Copy exactly, and only, the lines between the start of the entries below and the line containing "COL = S.collection", both inclusive. Omit pictures.

# Entries from a dataset
--- Start ---
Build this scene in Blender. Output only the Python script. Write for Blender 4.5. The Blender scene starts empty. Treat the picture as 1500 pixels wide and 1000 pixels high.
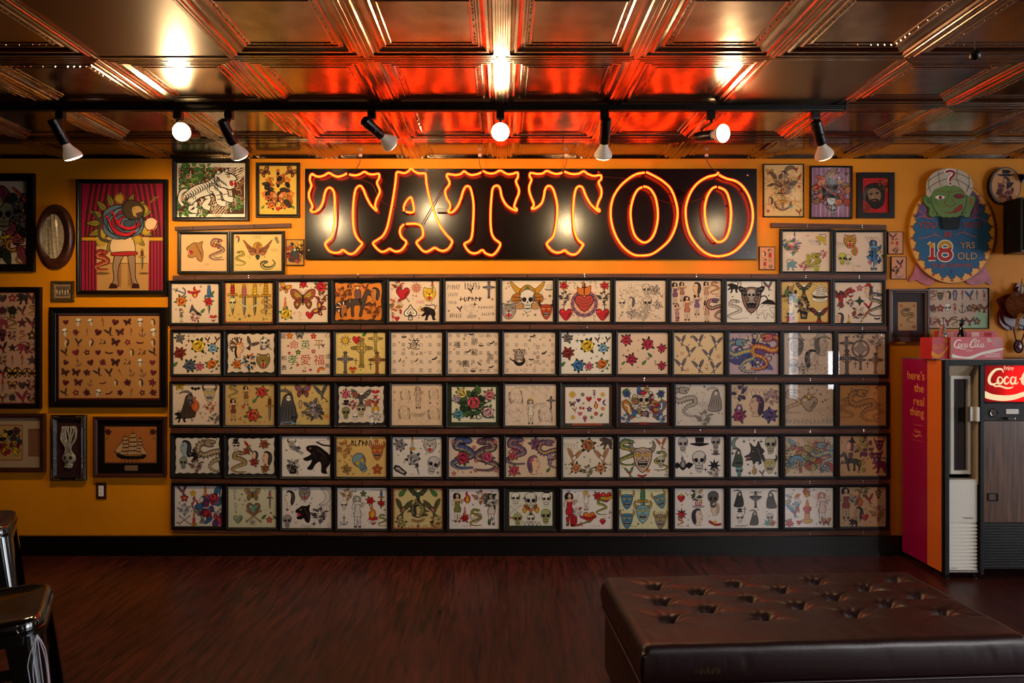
import bpy, math, random
from math import pi, sin, cos, radians
from mathutils import Vector, Matrix, Quaternion
from mathutils.geometry import tessellate_polygon

S = bpy.context.scene
COL = S.collection

# ------------------------------------------------------------------ camera, sky, exposure
SC = 207.0                      # pixels per metre on the tattoo wall
D = 4.6                         # distance camera - wall
F = SC * D
EYE = 1.541
CX, CY = 735.0, 493.0
camd = bpy.data.cameras.new('camera'); cam = bpy.data.objects.new('camera', camd); COL.objects.link(cam)
camd.sensor_width = 36.0; camd.lens = F / 1500 * 36.0
camd.shift_x = (750 - CX) / 1500; camd.shift_y = (CY - 500) / 1500
cam.location = (0, -D, EYE); cam.rotation_euler = (pi / 2, 0, 0)
camd.clip_start = 0.05
S.camera = cam
S.view_settings.view_transform = 'Standard'; S.view_settings.look = 'None'
S.view_settings.gamma = 1.0; S.view_settings.use_curve_mapping = False
S.view_settings.exposure = 0.0
w = bpy.data.worlds.new('daylight_outside'); S.world = w; w.use_nodes = True
bg = w.node_tree.nodes['Background']
bg.inputs['Color'].default_value = (0.80, 0.90, 1.0, 1); bg.inputs['Strength'].default_value = 3.0
REAR_Y, LEFT_X, RIGHT_X, H = -8.4, -8.2, 9.2, 2.80
# storefront glazing: (wall, a0, a1, z0, z1, daylight watts) - a runs along x on the front wall, along y on the side wall
WINDOWS = [('front', 5.72, 5.90, 0.3, 2.4, 3), ('front', 6.50, 6.72, 0.5, 1.25, 6), ('right', -6.7, -4.3, 0.3, 2.4, 180), ('right', -4.0, -1.8, 0.3, 2.4, 80)]
for wl, a0, a1, z0, z1, pw in WINDOWS:
    ld = bpy.data.lights.new('window_daylight', 'AREA'); ld.shape = 'RECTANGLE'
    ld.size = a1 - a0; ld.size_y = z1 - z0; ld.energy = pw; ld.color = (0.90, 0.94, 1.0)
    lo = bpy.data.objects.new('window_daylight', ld); COL.objects.link(lo)
    if wl == 'front': lo.location = ((a0 + a1) / 2, REAR_Y + 0.02, (z0 + z1) / 2); lo.rotation_euler = (pi / 2, 0, 0)
    else: lo.location = (RIGHT_X - 0.02, (a0 + a1) / 2, (z0 + z1) / 2); lo.rotation_euler = (pi / 2, 0, pi / 2)
FILL_PANELS = [(2.4, -7.6, 25)]      # unseen ceiling panel added as soft neutral fill: x, y, watts
FILL_SPOTS = [((5.3, -7.3), (0.75, 0, 0.55), 430)]      # unseen spot added to brighten the picture rack: x, y / aim / watts
LAMP_W, LAMP_W_ROOM, LAMP_COL = 9.0, 9.0, (1.0, 0.70, 0.36)

# ------------------------------------------------------------------ helpers
def lin(h):
    h = h.lstrip('#')
    r = [int(h[i:i + 2], 16) / 255 for i in (0, 2, 4)]
    return tuple(c / 12.92 if c <= .04045 else ((c + .055) / 1.055) ** 2.4 for c in r)

def W(px, py, y=0.0):
    """photo pixel -> world point on the plane at depth y"""
    k = (D + y) / F
    return Vector(((px - CX) * k, y, EYE + (CY - py) * k))

MATS = {}
def mat(name, col=(.8, .8, .8), rough=.5, metal=0.0, emit=None, es=0.0, coat=0.0, spec=None):
    if name in MATS: return MATS[name]
    if isinstance(col, str): col = lin(col)
    m = bpy.data.materials.new(name); m.use_nodes = True
    b = m.node_tree.nodes['Principled BSDF']
    b.inputs['Base Color'].default_value = (*col, 1); b.inputs['Roughness'].default_value = rough
    b.inputs['Metallic'].default_value = metal
    if coat: b.inputs['Coat Weight'].default_value = coat; b.inputs['Coat Roughness'].default_value = .08
    if spec is not None: b.inputs['Specular IOR Level'].default_value = spec
    if emit:
        b.inputs['Emission Color'].default_value = (*(lin(emit) if isinstance(emit, str) else emit), 1)
        b.inputs['Emission Strength'].default_value = es
    MATS[name] = m
    return m

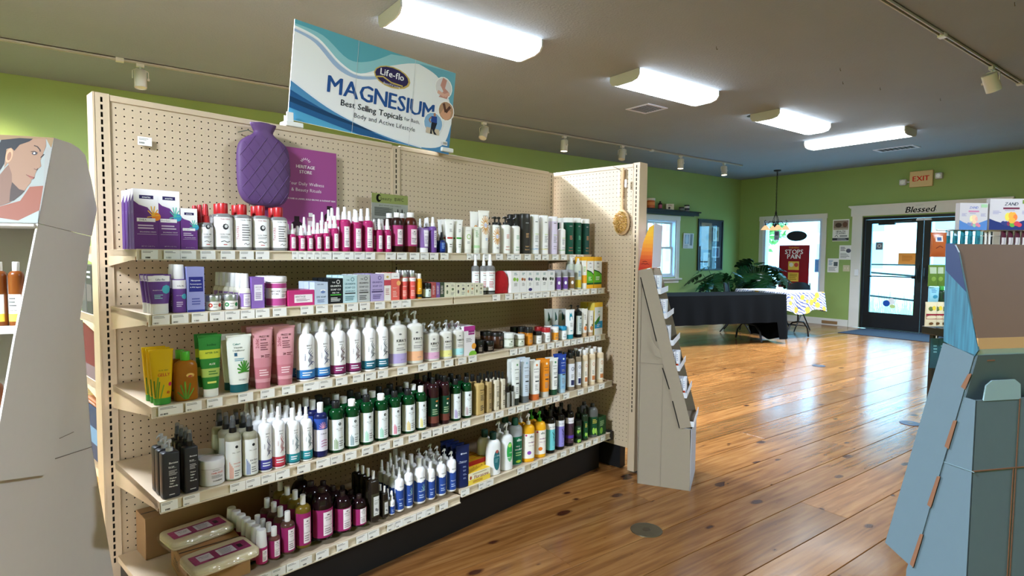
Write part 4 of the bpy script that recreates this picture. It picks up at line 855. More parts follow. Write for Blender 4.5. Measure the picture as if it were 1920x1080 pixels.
--- End ---
# ANSWER BELOW
Build this scene in Blender. Output only the Python script. Write for Blender 4.5. The Blender scene starts empty. Treat the picture as 1500 pixels wide and 1000 pixels high.
import bpy, math, random
from math import pi, sin, cos, radians
from mathutils import Vector, Matrix, Quaternion
from mathutils.geometry import tessellate_polygon

S = bpy.context.scene
COL = S.collection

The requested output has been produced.